Chapitre trois

Le nationalisme français de Louis Schmidt


«C’est le 19 juin 1880, jour anniversaire de la bataille de la Grenouillère, que je laissais mon cher pays de la Rivière-Rouge pour m’enfoncer dans l’Ouest. Je ne m’arrêterai pas à décrire mon voyage qui se fit avec les moyens de locomotion 31 dont on se servait encore dans ce temps-là. Le 3 août, j’arrivais au Lac des Canards,32 où je trouvai mon vieil ami, le joyeux Père André. Celui-ci ne me conseilla pas de m’établir là. Il m’indiqua la traverse à Gariépy, sur la branche sud de la Saskatchewan, et c’est là en effet que j’allai prendre une terre. C’est aujourd’hui l’extrémité supérieure de la paroisse de Saint-Louis.»33

À la traverse à Gariépy, Schmidt se livre à l’agriculture. Il fait du jardinage et de l’élevage et récolte même du foin des marais pour vendre à la Police Montée.
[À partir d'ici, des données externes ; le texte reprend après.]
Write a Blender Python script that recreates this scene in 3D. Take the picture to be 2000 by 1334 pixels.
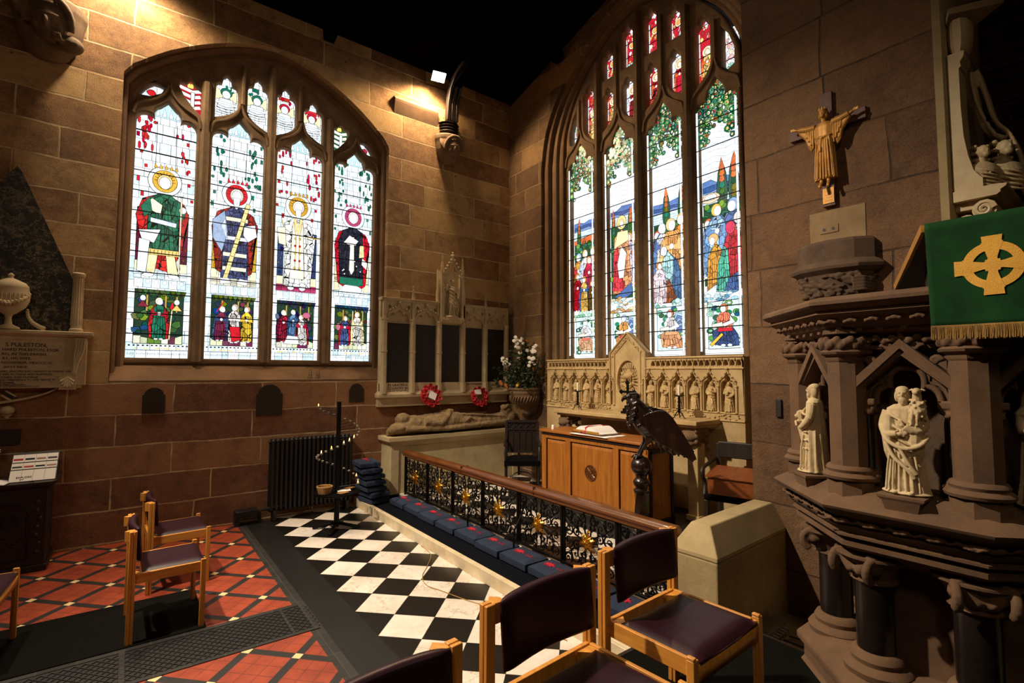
import bpy, bmesh, math, random
from mathutils import Vector, Matrix, Euler
from mathutils.noise import noise as pnoise
random.seed(7)
R = math.radians
PI = math.pi
scene = bpy.context.scene
col = scene.collection
for _o in list(bpy.data.objects):
    bpy.data.objects.remove(_o)

# ---------------------------------------------------------------- camera
cam_d = bpy.data.cameras.new('camera')
cam = bpy.data.objects.new('camera', cam_d)
col.objects.link(cam)
cam_d.sensor_width = 36.0
cam_d.lens = 977.9 / 2000 * 36.0
cam_d.clip_start = 0.05
_p, _y, _r = .060486, .652003, .002897
_fw = Vector((math.sin(_y) * math.cos(_p), math.cos(_y) * math.cos(_p), math.sin(_p)))
_rt = Vector((math.cos(_y), -math.sin(_y), 0))
_up = _rt.cross(_fw)
_r2 = _rt * math.cos(_r) + _up * math.sin(_r)
_u2 = -_rt * math.sin(_r) + _up * math.cos(_r)
_m = Matrix((_r2, _u2, -_fw)).transposed().to_4x4()
_m.translation = (0, 0, 1.85)
cam.matrix_world = _m
scene.camera = cam

# ---------------------------------------------------------------- exposure, world, large lights
vs = scene.view_settings
vs.view_transform = 'Standard'
vs.look = 'None'
vs.exposure = 0.0
vs.gamma = 1.0
vs.use_curve_mapping = False
world = bpy.data.worlds.new('world')
scene.world = world
world.use_nodes = True
_bg = world.node_tree.nodes['Background']
_bg.inputs[0].default_value = (.55, .62, .75, 1)
_bg.inputs[1].default_value = 0.012


def spot(name, loc, target, power, color, size=1.2, blend=.6, radius=.12):
    d = bpy.data.lights.new(name, 'SPOT')
    d.energy = power
    d.color = color
    d.spot_size = size
    d.spot_blend = blend
    d.shadow_soft_size = radius
    o = bpy.data.objects.new(name, d)
    col.objects.link(o)
    o.location = loc
    o.rotation_euler = (Vector(target) - Vector(loc)).to_track_quat('-Z', 'Y').to_euler()
    return o


WARM = (1.0, .70, .40)
NEUT = (1.0, .80, .57)
# floodlight by the roof post on the north wall (lights the corner of the chapel)
spot('flood_corner', (3.56, 6.74, 6.40), (3.5, 4.6, 0), 330, WARM, R(155), .35, .10)
# floodlight just above the top left edge of the frame
spot('flood_left', (-.42, 6.20, 6.75), (4.0, 4.0, .9), 750, NEUT, R(105), .8, .10)
spot('flood_left_wall', (-.22, 6.58, 6.38), (-.3, 6.9, 2.0), 330, NEUT, R(150), .6, .12)
# floodlight high on the west side of the chapel, the key light for floor, altar and pulpit
spot('flood_west', (-1.5, 4.3, 6.3), (3.0, 2.9, .2), 2500, (1.0, .85, .66), R(76), .75, .10)
# unseen fill lights added in the nave for bounce, behind the photographer
spot('nave_fill', (-2.6, -1.6, 5.6), (2.0, 5.0, 1.2), 170, NEUT, R(95), .9, .35)
spot('nave_fill_right', (1.6, -2.2, 5.8), (1.2, 5.0, .6), 70, NEUT, R(95), .9, .35)


# ---------------------------------------------------------------- materials
def srgb(h):
    h = h.lstrip('#')
    v = [int(h[i:i + 2], 16) / 255 for i in (0, 2, 4)]
    return tuple(c / 12.92 if c <= .04045 else ((c + .055) / 1.055) ** 2.4 for c in v) + (1,)


class NT:
    def __init__(s, name):
        s.m = bpy.data.materials.new(name)
        s.m.use_nodes = True
        s.t = s.m.node_tree
        s.b = s.t.nodes['Principled BSDF']
        s.o = s.t.nodes['Material Output']

    def n(s, typ, **kw):
        nd = s.t.nodes.new(typ)
        for k, v in kw.items():
            if k.startswith('i_'):
                nd.inputs[k[2:].replace('_', ' ')].default_value = v
            else:
                setattr(nd, k, v)
        return nd

    def l(s, a, b):
        s.t.links.new(a, b)

    def ramp(s, fac, stops):
        r = s.n('ShaderNodeValToRGB')
        e = r.color_ramp.elements
        while len(e) < len(stops):
            e.new(.5)
        for i, (p, c) in enumerate(stops):
            e[i].position = p
            e[i].color = c
        s.l(fac, r.inputs[0])
        return r.outputs[0]

    def mix(s, fac, a, b, mode='MIX'):
        m = s.n('ShaderNodeMix', data_type='RGBA', blend_type=mode)
        for sock, v in ((0, fac), (6, a), (7, b)):
            if hasattr(v, 'is_linked') or hasattr(v, 'links'):
                s.l(v, m.inputs[sock])
            else:
                m.inputs[sock].default_value = v
        return m.outputs[2]

    def math(s, op, a, b=None, c=None):
        m = s.n('ShaderNodeMath', operation=op)
        for i, v in enumerate((a, b, c)):
            if v is None:
                continue
            if hasattr(v, 'links'):
                s.l(v, m.inputs[i])
            else:
                m.inputs[i].default_value = v
        return m.outputs[0]

    def coord(s, scale=1.0, rot=(0, 0, 0), loc=(0, 0, 0)):
        tc = s.n('ShaderNodeTexCoord')
        mp = s.n('ShaderNodeMapping')
        s.l(tc.outputs['Object'], mp.inputs[0])
        mp.inputs['Scale'].default_value = (scale,) * 3 if not isinstance(scale, tuple) else scale
        mp.inputs['Rotation'].default_value = rot
        mp.inputs['Location'].default_value = loc
        return mp.outputs[0]

    def noise(s, vec, scale, detail=4, rough=.6):
        n = s.n('ShaderNodeTexNoise')
        n.inputs['Scale'].default_value = scale
        n.inputs['Detail'].default_value = detail
        n.inputs['Roughness'].default_value = rough
        if vec is not None:
            s.l(vec, n.inputs['Vector'])
        return n.outputs[0]

    def bump(s, h, strength=.4, dist=.01):
        b = s.n('ShaderNodeBump')
        b.inputs['Strength'].default_value = strength
        b.inputs['Distance'].default_value = dist
        s.l(h, b.inputs['Height'])
        s.l(b.outputs[0], s.b.inputs['Normal'])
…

En janvier 1884, il déménage à Prince Albert où il commence à travailler dans un bureau d’avocat. «Quelques mois plus tard, en conciliabule secret, les Métis prennent la résolution d’inviter Louis Riel à prendre la tête de leur mouvement. Louis Schmidt entend se joindre, à titre privé, à la délégation officielle de Métis porteuse de l’invitation. Sur les (sic) entrefaites, il apprend sa nomination au poste d’adjoint au Bureau des Terres du Dominion, à Prince Albert. Plus question de partir. Il prend plutôt la plume et expose dans plusieurs lettres au journal Le Manitoba les doléances de la population du district de Lorne.»34

Durant la rébellion de 1885, il demeure neutre, restant à Prince Albert où il s’occupe des affaires du Bureau des Terres.
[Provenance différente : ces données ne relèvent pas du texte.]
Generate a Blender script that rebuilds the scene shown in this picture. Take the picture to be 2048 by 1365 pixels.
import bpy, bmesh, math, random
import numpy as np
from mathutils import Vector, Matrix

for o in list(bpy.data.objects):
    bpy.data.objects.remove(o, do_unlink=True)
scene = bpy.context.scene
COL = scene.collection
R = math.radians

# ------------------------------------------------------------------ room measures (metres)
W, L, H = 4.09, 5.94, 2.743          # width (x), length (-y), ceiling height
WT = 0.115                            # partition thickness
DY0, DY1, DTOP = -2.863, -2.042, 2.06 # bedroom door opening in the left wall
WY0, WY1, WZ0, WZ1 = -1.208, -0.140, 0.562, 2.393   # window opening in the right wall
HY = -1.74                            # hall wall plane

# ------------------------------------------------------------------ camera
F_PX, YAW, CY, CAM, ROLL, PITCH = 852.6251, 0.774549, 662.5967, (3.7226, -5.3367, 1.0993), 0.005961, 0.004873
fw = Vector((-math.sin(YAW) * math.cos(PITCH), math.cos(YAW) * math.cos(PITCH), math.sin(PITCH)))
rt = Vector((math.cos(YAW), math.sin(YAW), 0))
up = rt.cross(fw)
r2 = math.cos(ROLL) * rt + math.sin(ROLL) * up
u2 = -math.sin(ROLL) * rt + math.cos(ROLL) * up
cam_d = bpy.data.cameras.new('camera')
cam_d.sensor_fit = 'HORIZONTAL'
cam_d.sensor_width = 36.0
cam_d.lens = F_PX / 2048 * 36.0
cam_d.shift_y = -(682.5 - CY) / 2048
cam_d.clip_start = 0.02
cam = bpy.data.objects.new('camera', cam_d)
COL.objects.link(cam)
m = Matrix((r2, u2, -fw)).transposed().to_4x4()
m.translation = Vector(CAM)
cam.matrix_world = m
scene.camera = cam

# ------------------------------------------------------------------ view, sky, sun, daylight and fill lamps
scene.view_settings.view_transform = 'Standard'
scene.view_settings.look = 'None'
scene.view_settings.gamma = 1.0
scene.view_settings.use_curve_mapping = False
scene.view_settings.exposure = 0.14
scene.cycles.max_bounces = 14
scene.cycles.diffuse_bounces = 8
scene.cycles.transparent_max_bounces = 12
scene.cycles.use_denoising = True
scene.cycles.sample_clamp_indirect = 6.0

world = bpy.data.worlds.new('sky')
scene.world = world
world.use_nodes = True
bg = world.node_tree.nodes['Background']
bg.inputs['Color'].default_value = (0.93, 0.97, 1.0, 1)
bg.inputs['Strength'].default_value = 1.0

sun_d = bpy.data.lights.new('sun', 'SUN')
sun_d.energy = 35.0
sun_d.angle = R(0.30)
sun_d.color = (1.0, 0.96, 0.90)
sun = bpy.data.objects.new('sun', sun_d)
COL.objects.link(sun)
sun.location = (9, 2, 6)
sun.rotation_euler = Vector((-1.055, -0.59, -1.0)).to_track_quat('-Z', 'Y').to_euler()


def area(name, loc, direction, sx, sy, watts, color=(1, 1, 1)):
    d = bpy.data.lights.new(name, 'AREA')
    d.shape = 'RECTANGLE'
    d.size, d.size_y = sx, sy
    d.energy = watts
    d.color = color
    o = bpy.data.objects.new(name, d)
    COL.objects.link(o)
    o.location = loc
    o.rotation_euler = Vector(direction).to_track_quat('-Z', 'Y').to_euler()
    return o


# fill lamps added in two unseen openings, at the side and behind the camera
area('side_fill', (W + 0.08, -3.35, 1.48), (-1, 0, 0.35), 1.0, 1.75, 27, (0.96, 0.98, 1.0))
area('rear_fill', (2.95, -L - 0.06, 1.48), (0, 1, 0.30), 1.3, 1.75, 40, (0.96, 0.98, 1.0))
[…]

Louis Schmidt revient sur sa ferme à Saint-Louis en 1897. Là, il commence à travailler pour la reconnaissance des droits des francophones. Il participe à la fondation du premier journal français en Saskatchewan, Le Patriote de l’Ouest . En février 1912, il se rend à Duck Lake pour participer à la première rencontre provinciale de la Société du Bon Parler, qui mènera à la création de l’Association catholique franco-canadienne de la Saskatchewan.

Il est un des orateurs à ce congrès de Duck Lake. Mais sa façon de voir les choses n’est pas la même que celle du clergé catholique. «Il n’avait rien perdu de sa fougue malgré les années et, peut-être dans l’émotion du moment, il proposa à l’assemblée le modèle des Irlandais qui, eux, avaient recours à l’agitation politique et aux armes pour protéger leurs droits. Ces propos eurent sans nul doute pour effet de surprendre Mgr Olivier-Elzéar Mathieu et les autres dignitaires présents, habitués à des discours plus mesurés.»35

Dans son élan, Louis Schmidt fait penser à Raymond Denis qui, en 1929, aurait voulu monter la garde autour des écoles pour empêcher le gouvernement Anderson de supprimer le français dans les écoles et d’obliger les religieuses à mettre de côté leurs habits religieux. Hélas, la révolution et la prise d’armes ne font pas partie de la tradition des Franco-Canadiens de la Saskatchewan, et le vieux confrère de Louis Riel doit se contenter de voir s’échapper progressivement les droits des francophones de la province.

Louis Schmidt meurt le 6 novembre 1935, à l’âge de 91 ans.